By Bruce Johnston in Rome
June 1, 1999

THE Assyrians, and not Galileo, invented the telescope, and used it to observe the stars and develop astrology, a book by an Italian academic claims.

Giovanni Pettinato, Professor of Assyriology at La Sapienza University, in Rome, said his theory was based on artefacts kept in the British Museum. They include a lens made of rock crystal found by the British archaeologist A H Layard in 1850 in Nineveh, capital of the Assyrian empire, now in Iraq.

Prof Pettinato said the lens acquired a whole new meaning if considered in the context of Assyrian cuneiform tablets which originated in the royal archives in Nineveh and are now in the British Museum. Their translation was published in 1992.

Dating from about 750BC, they listed goods that had passed through various offices of the Assyrian court, including "lenses" and "tubes of gold". Other documents said the lenses were used by the court astronomers and had the purpose of "enlarging the eye".

In his new book, La Scrittura Celeste (The Heavenly Scripture), Prof Pettinato dedicates a chapter to his theory that the Assyrians used the telescope.

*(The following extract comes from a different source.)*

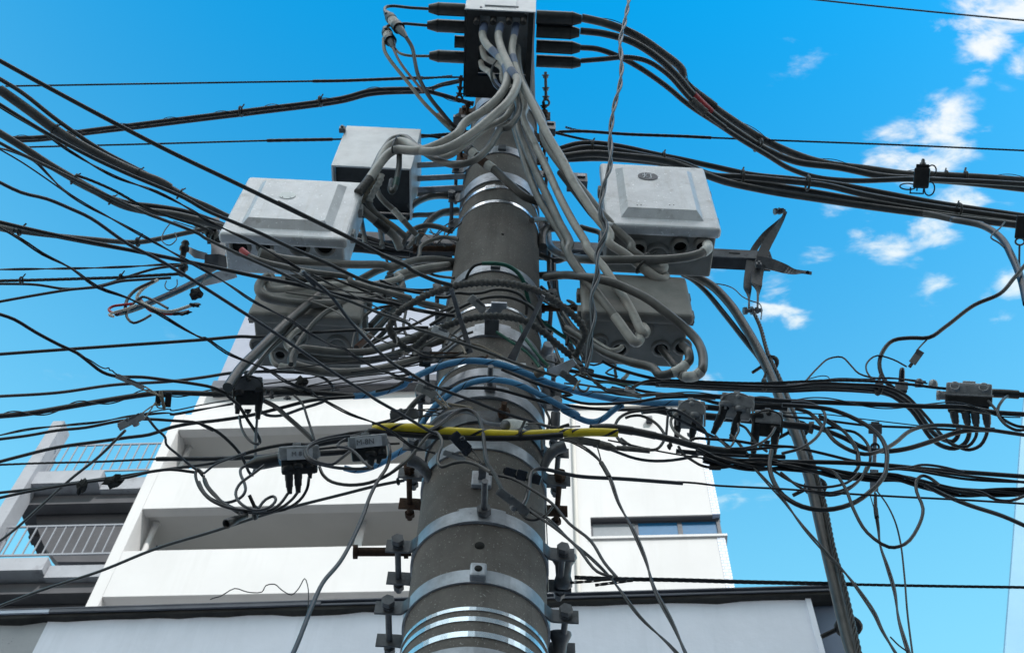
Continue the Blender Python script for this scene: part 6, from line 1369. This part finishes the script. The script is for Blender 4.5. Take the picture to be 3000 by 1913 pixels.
m = MB(); v.box(m, -2, 22, 18, 12, 14, 4); m.build('base', 'alloy', t); m = MB(); m.lathe(v.p(-2, 12), -v.ey + v.ex * .06, [(0, 9 * v.k), (34 * v.k, 8 * v.k), (42 * v.k, 6 * v.k), (44 * v.k, .001)], 14); m.build('post', 'gloss', t)
# inline connectors under the terminal box's far leads
def inline(label, x0, y0, x1, y1, Y, r):
    a, b = P(x0, y0, Y), P(x1, y1, Y + .03); ax = b - a; L = ax.length; k = zopt(a) / F; r *= k
    t = thing('inline_connector', label, 'cable connector', a, 'inline cable connectors')
    MB().lathe(a, ax, [(0, r * .5), (L * .12, r * .75), (L * .2, r * .8)], 18).build('boot', 'navy', t)
    MB().lathe(a + ax * .2, ax, [(0, r), (L * .1, r)], 18).build('collar', 'blackplastic', t)
    MB().lathe(a + ax * .302, ax, [(0, r * .9), (L * .2, r * .92)], 18).build('band', 'tape', t)
    MB().lathe(a + ax * .504, ax, [(0, r * 1.05), (L * .13, r * 1.1)], 18).build('collar', 'blackplastic', t)
    MB().lathe(a + ax * .635, ax, [(0, r * .8), (L * .18, r * .62), (L * .24, r * .5), (L * .365, r * .3)], 18).build('tail', 'navy', t)
inline('upper pale banded inline connector beside the terminal box', 1131, 38, 1192, 112, 1.73, 16)
inline('lower pale banded inline connector beside the terminal box', 1128, 84, 1155, 144, 1.78, 16)
# open socket at the end of the hanging lead
a, b = P(722, 1508, 1.94), P(662, 1535, 1.92); k = zopt(a) / F; ax = b - a; L = ax.length
t = thing('open_socket', 'open black socket dangling from the loops before the balcony', 'socket', a)
MB().lathe(a, ax, [(0, 9 * k), (L * .48, 10 * k), (L * .5, 12 * k), (L * .97, 14.5 * k), (L, 14 * k), (L * .98, 11 * k), (L * .75, 10 * k)], 20).build('shell', 'blackplastic', t); MB().lathe(a + ax * .76, ax, [(0, 10.2 * k), (.001, .001)], 20).build('recess', 'hole', t)
# small plug and its tail
v = V(2683, 1049, 2.12, -56); t = thing('small_plug', 'small pale plug hanging under the swinging lead in the sky', 'plug', v.c)
m = MB(); v.box(m, -4, 0, 15, 11, 9, 2); m.build('body', 'greyplastic', t); m = MB(); v.box(m, 18, 0, 8, 11, 9, 1); v.box(m, -26, 0, 7, 5, 5, 2); m.build('cap', 'galvdark', t)
# wedge clamps that hold the drop leads
def wedge(label, x0, y0, x1, y1, Y, th, mat, bails=(), knob=False, bail0=None, name='wedge_clamp'):
    v, L = vseg(x0, y0, x1, y1, Y); t = thing(name, label, 'wire clamp', v.c, 'wedge clamps of the drop leads')
    m = MB(); v.box(m, 0, 0, L * .5, th * .36, th * .4, th * .1); v.box(m, -L * .3, -th * .1, L * .17, th * .45, th * .46, th * .1); v.box(m, L * .34, 0, L * .12, th * .44, th * .42, th * .08)
    m.build('body', mat, t)
    m = MB(); v.box(m, L * .03, -th * .36, L * .34, th * .16, th * .3, th * .06, -th * .12); m.lathe(v.p(-L * .1, -th * .4, -th * .3), -v.n, [(0, th * .22 * v.k), (th * .16 * v.k, th * .2 * v.k), (th * .18 * v.k, .0004)], 12)
    m.build('wedge', 'galvdark' if mat != 'gloss' else 'gloss', t)
    if knob:
        m = MB(); m.lathe(v.p(L * .1, th * .35, -th * .1), v.ey - v.n * .4, [(0, th * .4 * v.k), (th * .3 * v.k, th * .36 * v.k), (th * .42 * v.k, .0005)], 14); m.build('knob', mat, t)
    for (bx, by) in bails:
        q = P(bx, by, Y + .01); side = v.ey * th * .3 * v.k
        m = MB(); m.tube(smooth_path([v.p(L * .48, -th * .3), v.p(L * .48, -th * .3).lerp(q, .6), q + side * .2, q + v.ex * 3 * v.k, q - side * .2, v.p(L * .48, th * .3).lerp(q, .6), v.p(L * .48, th * .3)], .005), 2.2 * v.k, 6); m.build('bail', 'steelstrand' if mat != 'greyplastic' else 'tan', t)
wedge('pale bar clamp on the lead falling across open sky', 342, 1102, 421, 1137, 1.75, 17, 'greyplastic', [(470, 1160)])
wedge('grey clamp with a round knob, tilted, low in the open sky', 350, 1254, 420, 1216, 1.75, 26, 'greyplastic', [(455, 1182)], True)
wedge('small white clamp at the near end of the rope ring', 1266, 962, 1314, 984, 1.8, 23, 'boxmetal', [(1362, 1000)])
wedge('light grey clamp between the two blue wraps', 1218, 1134, 1276, 1158, 1.86, 29, 'greyplastic', [(1305, 1180), (1318, 1196)])
wedge('thin grey bar clamp on the pole face below the yellow cable', 1298, 1326, 1364, 1348, 1.93, 19, 'greyplastic')
wedge('stout glossy black clamp in front of the yellow cable', 1322, 1274, 1376, 1328, 1.86, 38, 'gloss', [(1418, 1358)])
wedge('dark slanting bar clamp with a round button on the pole face', 1456, 1438, 1548, 1504, 1.9, 28, 'galvdark', knob=True)
wedge('grey block clamp leaning on the pole inside the rope ring', 1374, 872, 1420, 912, 1.9, 28, 'greyplastic')
wedge('grey flat clamp below the left lower box loops', 1083, 1057, 1168, 1045, 2.0, 22, 'galvdark', [(1225, 1040)])
wedge('large dark clamp left of the pole above the yellow cable', 1143, 1222, 1226, 1211, 1.96, 36, 'galvdark', [(1302, 1196), (1308, 1212)])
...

The observations by ancient astronomers could not have been made with the naked eye, he says.

"The first true compendium of astronomy is Babylonian, and certainly dates back beyond 1000BC," Prof Pettinato was quoted as telling Milan's Corriere della Sera. "In this work 72 stars and constellations are listed, including the planets."

He adds that more than 4,000 cuneiform texts on astronomy have been found. "Among these documents, which list the names of no fewer than 4,000 stars, there are to be found texts showing how to calculate the movement of the sun, the moon, and the five planets then known [Mercury, Venus, Mars, Jupiter and Saturn]."